In Indian-administered Kashmir, the Association of Parents of Disappeared Persons (APDP) has been exonerated, but they carried a documented legacy of more than 8,000 unresolved cases, even as reprisals intensify against defenders who cooperate with UN human rights mechanisms. Former AFAD Chairperson Khurram Parvez also remains detained under the Unlawful Activities Prevention Act.

In Timor-Leste, the search for the labarik lakon,  the "stolen children" — continues more than two decades after the close of the Indonesian occupation. The CAVR acknowledged that thousands of children were forcibly removed from their families and taken to Indonesia between

1975 and 1999, to serve as child soldiers, domestic servants, or to be adopted into other communities. Since 2013, the HAK Association, AJAR, and the Red Cross have been tracing these children, with ten civil-society-led reunions held to date — the most recent bringing Lekiloi home to his family in November 2024 after forty-five years. Every reunion is a public refusal to allow the State to erase a child's family of origin. 

Throughout the region, civil society space shrank, and activists were harassed or jailed, yet member organizations pressed on and meticulously documented each case, advocating for victims’ families and mobilizing communities despite the dangers. Families of the disappeared continue to wait for truth, justice, and closure. The ICPPED affirms "the right of any victim to know the truth about the circumstances of an enforced disappearance and the fate of the disappeared person," and obligates states to ensure that victims have "the right to obtain reparation and prompt, fair and adequate compensation" for harms suffered. These rights cannot be ignored. The stories of the disappeared must be heard, recorded, and never forgotten, and their families must receive the answers and redress they deserve.

Call to Action:

  1. Ratify and implement the ICPPED: States that have not yet joined must accede immediately and put the treaty into practice.
  2. Investigate and prosecute perpetrators: Every official involved in disappearing or abusing detainees must be held accountable in civilian courts. The Convention explicitly requires States to “hold criminally responsible” all who commit or order enforced disappearances. This means independent investigations without interference or immunity.
  3. Truth and reparations for families: Relatives of the disappeared must have full access to all information about each case and receive meaningful remedies. Each victim’s family has “the right to know the truth” and “the right to obtain reparation”. Governments must ensure searches for the missing, the release of remains if deceased, and compensation, rehabilitation and support for survivors.
  4. Independent investigations: All investigations into disappearances and related crimes must be impartial and free from state interference.
  5. Protect human rights defenders and end reprisals: States must guarantee the safety of those who search for, document, and speak on behalf of the disappeared, and cooperate fully with the UN Committee on Enforced Disappearances (CED), the WGEID, and the Special Rapporteur on the situation of human rights defenders. As the CED opened its 30th session in March 2026 under the banner “Victims First. Immediate Action,” AFAD echoes that call: memory cannot be carried if its carriers are afraid and silenced.

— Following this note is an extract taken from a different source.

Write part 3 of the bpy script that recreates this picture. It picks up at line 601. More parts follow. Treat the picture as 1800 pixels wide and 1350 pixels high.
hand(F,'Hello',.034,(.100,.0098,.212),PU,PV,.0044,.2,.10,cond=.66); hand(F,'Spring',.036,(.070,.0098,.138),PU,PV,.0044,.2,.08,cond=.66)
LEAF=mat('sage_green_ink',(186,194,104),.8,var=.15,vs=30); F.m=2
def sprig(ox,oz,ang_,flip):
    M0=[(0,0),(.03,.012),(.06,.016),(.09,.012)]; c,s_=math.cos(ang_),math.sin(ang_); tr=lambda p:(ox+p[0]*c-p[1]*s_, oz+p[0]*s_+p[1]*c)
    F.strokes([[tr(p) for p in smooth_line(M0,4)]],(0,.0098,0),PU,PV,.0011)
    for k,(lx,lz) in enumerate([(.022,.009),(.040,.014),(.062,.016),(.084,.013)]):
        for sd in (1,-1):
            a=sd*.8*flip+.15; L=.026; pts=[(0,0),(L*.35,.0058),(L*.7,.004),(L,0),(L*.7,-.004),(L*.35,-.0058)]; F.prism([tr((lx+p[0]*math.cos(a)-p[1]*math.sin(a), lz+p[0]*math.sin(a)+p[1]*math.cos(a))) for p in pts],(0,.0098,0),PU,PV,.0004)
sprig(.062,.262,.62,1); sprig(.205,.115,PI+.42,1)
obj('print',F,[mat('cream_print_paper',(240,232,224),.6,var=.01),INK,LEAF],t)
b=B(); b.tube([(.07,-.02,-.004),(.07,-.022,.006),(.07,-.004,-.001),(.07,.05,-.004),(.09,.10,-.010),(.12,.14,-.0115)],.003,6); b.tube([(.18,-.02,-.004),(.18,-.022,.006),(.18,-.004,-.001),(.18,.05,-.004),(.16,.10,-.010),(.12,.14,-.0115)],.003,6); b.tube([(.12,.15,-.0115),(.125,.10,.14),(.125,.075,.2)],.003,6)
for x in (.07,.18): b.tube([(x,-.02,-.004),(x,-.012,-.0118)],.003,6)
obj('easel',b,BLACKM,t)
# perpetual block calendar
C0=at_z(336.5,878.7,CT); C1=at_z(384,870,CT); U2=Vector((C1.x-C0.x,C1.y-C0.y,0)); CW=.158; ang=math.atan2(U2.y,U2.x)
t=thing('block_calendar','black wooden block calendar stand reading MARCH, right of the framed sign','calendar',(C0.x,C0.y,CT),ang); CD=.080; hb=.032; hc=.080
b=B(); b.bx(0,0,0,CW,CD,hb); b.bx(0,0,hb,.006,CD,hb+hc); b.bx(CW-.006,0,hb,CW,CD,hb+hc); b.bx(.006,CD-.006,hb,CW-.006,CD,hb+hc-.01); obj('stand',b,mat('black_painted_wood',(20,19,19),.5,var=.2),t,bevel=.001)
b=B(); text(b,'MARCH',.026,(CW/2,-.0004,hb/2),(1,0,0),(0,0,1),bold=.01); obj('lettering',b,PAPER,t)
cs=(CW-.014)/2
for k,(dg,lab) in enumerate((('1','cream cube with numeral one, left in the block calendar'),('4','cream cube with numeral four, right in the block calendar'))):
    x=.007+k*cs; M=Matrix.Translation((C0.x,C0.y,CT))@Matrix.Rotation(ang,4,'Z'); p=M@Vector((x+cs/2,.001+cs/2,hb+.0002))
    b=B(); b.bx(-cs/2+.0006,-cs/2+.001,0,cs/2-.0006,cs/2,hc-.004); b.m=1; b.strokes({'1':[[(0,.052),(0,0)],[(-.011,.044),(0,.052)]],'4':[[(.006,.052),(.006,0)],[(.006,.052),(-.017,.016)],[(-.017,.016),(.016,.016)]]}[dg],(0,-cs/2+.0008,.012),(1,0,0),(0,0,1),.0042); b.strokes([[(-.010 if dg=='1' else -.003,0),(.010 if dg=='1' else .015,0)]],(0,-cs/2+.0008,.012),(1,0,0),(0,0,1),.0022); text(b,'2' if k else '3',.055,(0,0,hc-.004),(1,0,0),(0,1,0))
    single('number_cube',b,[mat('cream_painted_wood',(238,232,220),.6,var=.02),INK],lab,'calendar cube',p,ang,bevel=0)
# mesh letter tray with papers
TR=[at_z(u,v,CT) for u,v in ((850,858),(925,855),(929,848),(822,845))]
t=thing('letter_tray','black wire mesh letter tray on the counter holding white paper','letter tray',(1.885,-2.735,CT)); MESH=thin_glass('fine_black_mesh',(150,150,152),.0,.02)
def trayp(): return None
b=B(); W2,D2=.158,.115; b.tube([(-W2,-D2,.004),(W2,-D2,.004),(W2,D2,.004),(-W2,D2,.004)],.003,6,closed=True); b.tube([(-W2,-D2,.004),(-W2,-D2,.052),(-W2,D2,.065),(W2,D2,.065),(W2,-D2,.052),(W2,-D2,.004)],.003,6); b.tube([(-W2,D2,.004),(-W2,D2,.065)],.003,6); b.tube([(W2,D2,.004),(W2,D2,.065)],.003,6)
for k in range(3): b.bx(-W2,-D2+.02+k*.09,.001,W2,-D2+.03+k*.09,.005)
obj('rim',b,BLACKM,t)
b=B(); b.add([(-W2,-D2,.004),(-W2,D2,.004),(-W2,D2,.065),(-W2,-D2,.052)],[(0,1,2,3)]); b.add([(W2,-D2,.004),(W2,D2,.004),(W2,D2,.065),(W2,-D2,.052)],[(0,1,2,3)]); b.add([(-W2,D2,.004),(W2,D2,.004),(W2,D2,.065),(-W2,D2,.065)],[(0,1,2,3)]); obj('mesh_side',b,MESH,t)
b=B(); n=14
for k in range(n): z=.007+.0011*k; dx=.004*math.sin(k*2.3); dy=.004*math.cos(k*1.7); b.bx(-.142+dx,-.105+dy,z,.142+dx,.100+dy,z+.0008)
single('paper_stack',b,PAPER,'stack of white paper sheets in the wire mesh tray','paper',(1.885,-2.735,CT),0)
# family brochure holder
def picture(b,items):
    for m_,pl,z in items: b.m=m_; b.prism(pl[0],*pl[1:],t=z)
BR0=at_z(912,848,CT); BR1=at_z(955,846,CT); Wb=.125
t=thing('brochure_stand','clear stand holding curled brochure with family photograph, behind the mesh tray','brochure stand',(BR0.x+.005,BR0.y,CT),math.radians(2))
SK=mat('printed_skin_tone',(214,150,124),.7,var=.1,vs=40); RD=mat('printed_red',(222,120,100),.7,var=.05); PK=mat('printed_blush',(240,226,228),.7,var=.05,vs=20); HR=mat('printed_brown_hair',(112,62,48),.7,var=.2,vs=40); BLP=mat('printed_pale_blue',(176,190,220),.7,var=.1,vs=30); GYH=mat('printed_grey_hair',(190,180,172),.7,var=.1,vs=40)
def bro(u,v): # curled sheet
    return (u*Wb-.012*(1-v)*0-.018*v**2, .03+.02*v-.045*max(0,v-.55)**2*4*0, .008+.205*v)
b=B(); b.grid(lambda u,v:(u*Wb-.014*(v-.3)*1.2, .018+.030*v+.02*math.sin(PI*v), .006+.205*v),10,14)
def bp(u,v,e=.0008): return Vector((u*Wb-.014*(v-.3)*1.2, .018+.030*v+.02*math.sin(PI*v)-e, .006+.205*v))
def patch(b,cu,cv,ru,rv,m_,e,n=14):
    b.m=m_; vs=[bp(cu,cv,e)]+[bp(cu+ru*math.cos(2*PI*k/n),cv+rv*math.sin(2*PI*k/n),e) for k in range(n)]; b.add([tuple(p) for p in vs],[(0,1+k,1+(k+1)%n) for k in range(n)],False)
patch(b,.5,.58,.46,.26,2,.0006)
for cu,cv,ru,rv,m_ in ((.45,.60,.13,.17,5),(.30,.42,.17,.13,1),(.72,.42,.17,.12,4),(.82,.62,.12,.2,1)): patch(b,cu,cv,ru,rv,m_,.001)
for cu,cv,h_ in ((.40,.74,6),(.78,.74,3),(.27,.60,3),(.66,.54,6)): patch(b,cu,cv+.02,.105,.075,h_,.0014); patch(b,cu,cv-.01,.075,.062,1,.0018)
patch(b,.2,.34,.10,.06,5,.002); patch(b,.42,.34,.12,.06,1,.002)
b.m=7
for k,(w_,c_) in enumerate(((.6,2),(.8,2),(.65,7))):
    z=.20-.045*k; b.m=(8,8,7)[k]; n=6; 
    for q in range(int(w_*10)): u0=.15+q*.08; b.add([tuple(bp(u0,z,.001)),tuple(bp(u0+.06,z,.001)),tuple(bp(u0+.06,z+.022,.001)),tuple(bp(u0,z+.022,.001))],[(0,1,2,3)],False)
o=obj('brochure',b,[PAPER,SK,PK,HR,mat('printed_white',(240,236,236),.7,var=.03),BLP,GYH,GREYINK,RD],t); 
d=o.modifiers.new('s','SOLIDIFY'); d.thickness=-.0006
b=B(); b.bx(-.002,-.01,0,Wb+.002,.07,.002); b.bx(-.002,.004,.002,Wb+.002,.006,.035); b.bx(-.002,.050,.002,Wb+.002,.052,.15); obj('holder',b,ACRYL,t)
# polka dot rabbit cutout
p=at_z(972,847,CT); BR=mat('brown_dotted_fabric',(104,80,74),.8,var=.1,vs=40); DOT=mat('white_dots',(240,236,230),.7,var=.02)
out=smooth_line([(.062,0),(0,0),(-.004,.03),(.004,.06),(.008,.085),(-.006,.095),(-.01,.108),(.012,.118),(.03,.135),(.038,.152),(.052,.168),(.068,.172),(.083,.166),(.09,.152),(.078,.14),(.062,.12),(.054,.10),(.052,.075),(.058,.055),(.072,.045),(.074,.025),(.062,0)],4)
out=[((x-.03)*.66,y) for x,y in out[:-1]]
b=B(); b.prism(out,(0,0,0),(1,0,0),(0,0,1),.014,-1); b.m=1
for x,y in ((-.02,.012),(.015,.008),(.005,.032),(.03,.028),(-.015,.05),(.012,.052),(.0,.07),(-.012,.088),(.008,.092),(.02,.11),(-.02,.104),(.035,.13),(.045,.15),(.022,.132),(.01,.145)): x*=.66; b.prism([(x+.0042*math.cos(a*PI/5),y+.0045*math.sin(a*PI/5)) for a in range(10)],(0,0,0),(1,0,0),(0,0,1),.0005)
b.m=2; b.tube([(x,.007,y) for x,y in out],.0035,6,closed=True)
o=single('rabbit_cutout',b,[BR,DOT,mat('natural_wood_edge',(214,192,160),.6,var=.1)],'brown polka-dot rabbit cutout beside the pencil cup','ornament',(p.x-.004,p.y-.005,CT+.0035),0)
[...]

AFAD stands in unwavering solidarity with all families of the disappeared in Asia. We will carry their memories forward as an act of resistance, demanding truth and justice at every step. Memory will continue to be carried as an act of resistance until truth and justice are achieved. 

The fight does not end until every family gets the answers they deserve. The state cannot silence the truth by imprisoning the advocates of the disappeared, and so we will not relent until every disappearance is acknowledged and answered.